Den kranken Älteren würde das nicht helfen.
Deshalb könnte ich mir als Lösung für die gesundheitlich Angeschlagenen einen gesundheitsbedingten Leistungsbezug unter erleichterten Voraussetzungen vorstellen, der die auslaufende altersbezogene Regelung ablöst.

Was halten Sie von speziellen Angeboten für Ältere, um sie fit für den Arbeitsmarkt zu machen?
Ich wäre sehr zurückhaltend, was altersspezifische Programme angeht.
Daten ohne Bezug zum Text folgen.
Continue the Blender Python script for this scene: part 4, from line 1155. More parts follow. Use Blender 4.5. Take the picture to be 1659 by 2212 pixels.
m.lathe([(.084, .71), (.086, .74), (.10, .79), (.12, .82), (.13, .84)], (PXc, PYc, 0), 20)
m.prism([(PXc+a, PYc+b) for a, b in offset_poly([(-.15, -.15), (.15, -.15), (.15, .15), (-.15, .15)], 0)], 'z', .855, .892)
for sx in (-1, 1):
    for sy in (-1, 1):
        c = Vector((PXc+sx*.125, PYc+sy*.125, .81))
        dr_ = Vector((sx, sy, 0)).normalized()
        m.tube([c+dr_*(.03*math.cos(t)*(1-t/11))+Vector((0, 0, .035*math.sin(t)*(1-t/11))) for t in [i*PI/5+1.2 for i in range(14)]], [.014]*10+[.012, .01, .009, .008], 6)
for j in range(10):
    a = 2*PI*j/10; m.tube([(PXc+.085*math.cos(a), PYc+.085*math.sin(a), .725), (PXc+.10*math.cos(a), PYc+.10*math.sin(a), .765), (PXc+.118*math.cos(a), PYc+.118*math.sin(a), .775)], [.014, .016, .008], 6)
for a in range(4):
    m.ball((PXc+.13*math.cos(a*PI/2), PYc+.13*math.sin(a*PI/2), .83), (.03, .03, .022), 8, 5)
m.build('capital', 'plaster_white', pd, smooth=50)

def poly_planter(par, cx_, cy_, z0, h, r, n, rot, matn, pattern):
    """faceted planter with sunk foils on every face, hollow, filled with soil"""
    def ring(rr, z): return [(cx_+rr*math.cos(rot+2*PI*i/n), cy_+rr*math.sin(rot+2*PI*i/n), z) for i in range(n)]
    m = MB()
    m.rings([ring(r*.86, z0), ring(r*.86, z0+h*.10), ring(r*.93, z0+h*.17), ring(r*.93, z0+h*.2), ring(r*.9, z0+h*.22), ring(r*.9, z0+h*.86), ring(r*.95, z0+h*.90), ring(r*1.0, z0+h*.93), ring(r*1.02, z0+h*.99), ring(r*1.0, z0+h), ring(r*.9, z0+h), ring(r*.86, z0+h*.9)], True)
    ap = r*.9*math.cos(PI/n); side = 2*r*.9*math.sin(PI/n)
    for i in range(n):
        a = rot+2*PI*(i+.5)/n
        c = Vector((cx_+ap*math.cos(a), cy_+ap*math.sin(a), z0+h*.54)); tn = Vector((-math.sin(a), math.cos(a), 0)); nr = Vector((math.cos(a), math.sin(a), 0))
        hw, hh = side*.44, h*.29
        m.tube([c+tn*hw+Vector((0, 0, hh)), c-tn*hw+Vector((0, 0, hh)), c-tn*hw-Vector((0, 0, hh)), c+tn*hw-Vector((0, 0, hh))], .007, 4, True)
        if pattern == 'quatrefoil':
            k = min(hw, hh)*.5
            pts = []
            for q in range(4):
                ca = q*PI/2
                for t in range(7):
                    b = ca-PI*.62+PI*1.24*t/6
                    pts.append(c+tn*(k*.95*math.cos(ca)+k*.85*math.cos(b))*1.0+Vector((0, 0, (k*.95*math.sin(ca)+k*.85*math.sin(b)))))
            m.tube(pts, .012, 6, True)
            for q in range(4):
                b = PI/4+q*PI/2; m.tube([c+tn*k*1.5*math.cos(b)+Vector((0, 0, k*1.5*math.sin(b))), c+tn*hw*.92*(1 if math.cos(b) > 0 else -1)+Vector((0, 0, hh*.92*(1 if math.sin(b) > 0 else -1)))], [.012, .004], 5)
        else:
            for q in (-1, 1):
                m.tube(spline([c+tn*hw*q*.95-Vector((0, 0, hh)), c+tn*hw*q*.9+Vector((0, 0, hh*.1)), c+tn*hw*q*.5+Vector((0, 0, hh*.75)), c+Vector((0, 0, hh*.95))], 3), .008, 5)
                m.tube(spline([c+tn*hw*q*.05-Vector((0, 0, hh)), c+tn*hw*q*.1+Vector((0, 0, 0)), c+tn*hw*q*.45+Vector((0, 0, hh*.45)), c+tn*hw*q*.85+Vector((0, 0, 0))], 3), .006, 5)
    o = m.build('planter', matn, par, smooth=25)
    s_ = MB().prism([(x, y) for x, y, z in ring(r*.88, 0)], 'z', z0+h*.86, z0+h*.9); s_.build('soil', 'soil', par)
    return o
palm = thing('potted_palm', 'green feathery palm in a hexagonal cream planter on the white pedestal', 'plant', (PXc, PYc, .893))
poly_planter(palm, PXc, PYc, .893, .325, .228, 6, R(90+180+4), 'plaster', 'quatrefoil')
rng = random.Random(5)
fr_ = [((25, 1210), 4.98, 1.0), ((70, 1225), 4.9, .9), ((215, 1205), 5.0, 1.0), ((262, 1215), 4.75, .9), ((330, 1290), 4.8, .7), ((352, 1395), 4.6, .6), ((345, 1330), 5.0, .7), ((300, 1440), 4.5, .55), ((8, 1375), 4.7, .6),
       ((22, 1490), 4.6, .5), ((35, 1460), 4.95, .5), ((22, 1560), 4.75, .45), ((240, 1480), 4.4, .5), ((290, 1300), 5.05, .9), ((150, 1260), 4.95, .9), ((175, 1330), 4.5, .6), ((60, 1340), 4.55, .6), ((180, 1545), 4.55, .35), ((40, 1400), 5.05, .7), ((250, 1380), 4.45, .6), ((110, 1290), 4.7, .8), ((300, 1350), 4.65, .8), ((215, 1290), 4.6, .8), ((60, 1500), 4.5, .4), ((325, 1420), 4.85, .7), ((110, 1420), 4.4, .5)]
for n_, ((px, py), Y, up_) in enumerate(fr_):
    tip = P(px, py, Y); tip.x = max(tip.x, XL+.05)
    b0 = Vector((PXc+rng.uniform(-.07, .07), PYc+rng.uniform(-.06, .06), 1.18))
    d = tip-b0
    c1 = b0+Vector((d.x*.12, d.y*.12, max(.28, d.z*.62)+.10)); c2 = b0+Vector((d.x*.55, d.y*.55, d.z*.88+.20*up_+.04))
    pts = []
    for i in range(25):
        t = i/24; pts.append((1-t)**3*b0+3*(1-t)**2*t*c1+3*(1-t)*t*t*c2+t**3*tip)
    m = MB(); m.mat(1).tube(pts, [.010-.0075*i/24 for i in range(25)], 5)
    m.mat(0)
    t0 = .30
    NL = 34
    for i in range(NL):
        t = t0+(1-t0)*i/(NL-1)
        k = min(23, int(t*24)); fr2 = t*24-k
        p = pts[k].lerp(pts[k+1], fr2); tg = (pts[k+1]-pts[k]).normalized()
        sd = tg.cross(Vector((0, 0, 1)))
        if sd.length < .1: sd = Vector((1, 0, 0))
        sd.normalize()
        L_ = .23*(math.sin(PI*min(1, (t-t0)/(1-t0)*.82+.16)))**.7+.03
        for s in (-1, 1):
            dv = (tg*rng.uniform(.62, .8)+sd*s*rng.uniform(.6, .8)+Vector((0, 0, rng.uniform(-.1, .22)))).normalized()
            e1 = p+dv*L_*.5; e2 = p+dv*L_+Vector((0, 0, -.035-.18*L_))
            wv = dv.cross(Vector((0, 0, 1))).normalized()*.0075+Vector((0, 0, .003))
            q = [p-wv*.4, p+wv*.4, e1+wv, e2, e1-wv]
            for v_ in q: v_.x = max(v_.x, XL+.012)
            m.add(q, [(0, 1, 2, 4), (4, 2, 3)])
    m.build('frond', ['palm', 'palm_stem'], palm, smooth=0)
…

Die meisten Älteren brauchen keine besondere Form der Weiterbildung, das ist diskriminierend und bevormundend. Eine nachhaltige Alternspolitik richtet sich nicht vorrangig an die schon Älteren. Denn ob die Rente mit 67 eines Tages funktioniert, entscheiden wir heute bei der Weiterbildung für die 40-Jährigen, nicht durch Bildungskampagnen für 57-Jährige.

 

ZUR PERSON

Matthias Knuth leitet die Forschungsabteilung Entwicklungstrends des Erwerbssystems beim Institut Arbeit und Qualifikation (IAQ) an der Universität Duisburg-Essen. Er wurde 1949 in Osnabrück geboren, studierte an der Universität Hamburg Soziologie und promovierte 1996 zum Doktor der Politik an der Universität Bremen. 2004 folgte die Habilitation an der Universität Duisburg-Essen. Seit 1977 arbeitet Knuth in der Forschungsförderung und in der empirischen Sozialforschung, darunter von 1982 bis 1990 in der Forschungsförderung der Hans-Böckler-Stiftung.